O primeiro símbolo é a mulher em si, que, na cultura matriarcal, representava o sexo sagrado, gerador de vida. Como tal ela simbolizava a Grande Mãe. Agora, é feita a grande sedutora.
No segundo, desconstrói-se o símbolo da serpente, que representava a sabedoria divina, que se renovava sempre como se renova a pele da serpente.

No terceiro, desfigura-se a árvore da vida, tida como um dos símbolos principais da vida, gestada pelas mulheres, agora colocada sob o interdito: "Não comais nem toqueis de seu fruto".
No quarto, se distorce o caráter simbólico da sexualidade, tida como sagrada, pois permitia o acesso ao êxtase e ao conhecimento místico, representada pela relação homem-mulher.

Ora, o que faz o atual relato do pecado original? Inverte totalmente o sentido profundo e verdadeiro desses símbolos. Dessacraliza-os, diaboliza-os e transforma o que era bênção em maldição.

A mulher é eternamente maldita, feita um ser inferior. Sedutora do homem que "a dominará". E o poder de dar a vida será realizado entre dores.

A serpente será maldita, inimiga da mulher, que lhe ferirá a cabeça, mas que será mordida no calcanhar.

A árvore da vida e da sabedoria cai sob o signo do interdito. Antes, na cultura matriarcal, comer da árvore da vida era se imbuir de sabedoria. Agora, comer dela significa perigo letal.

O laço sagrado entre o homem e a mulher é substituído pelo laço matrimonial, ocupando o homem o lugar de chefe e a mulher de dominada.

Aqui se operou uma desconstrução profunda do relato anterior, feminino e sacral.
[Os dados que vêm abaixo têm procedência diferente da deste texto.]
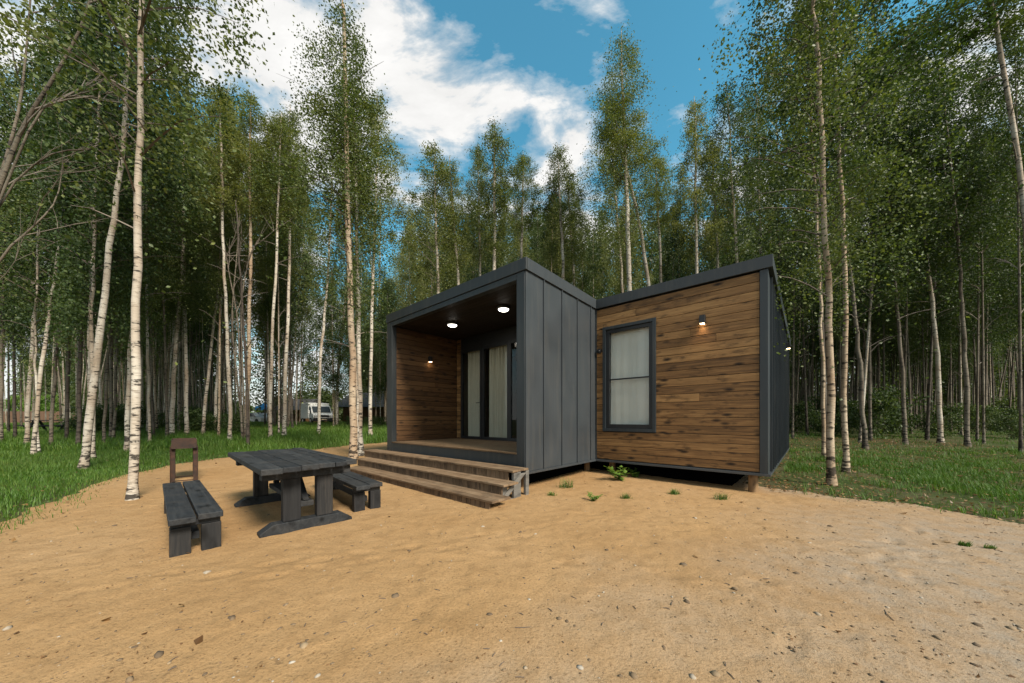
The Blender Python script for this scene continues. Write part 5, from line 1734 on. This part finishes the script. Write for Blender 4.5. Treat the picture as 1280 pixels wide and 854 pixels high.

Hoje todos somos reféns do relato adâmico, antifeminista e culpabilizador, como está no Gênesis.

As teólogas feministas nos apontam quão profundas são as raízes da dominação das mulheres.

Ao resgatarem o relato mais arcaico, feminista, elas propõem uma relação nova com a vida, com os gêneros, com o poder, com o sagrado e com a sexualidade.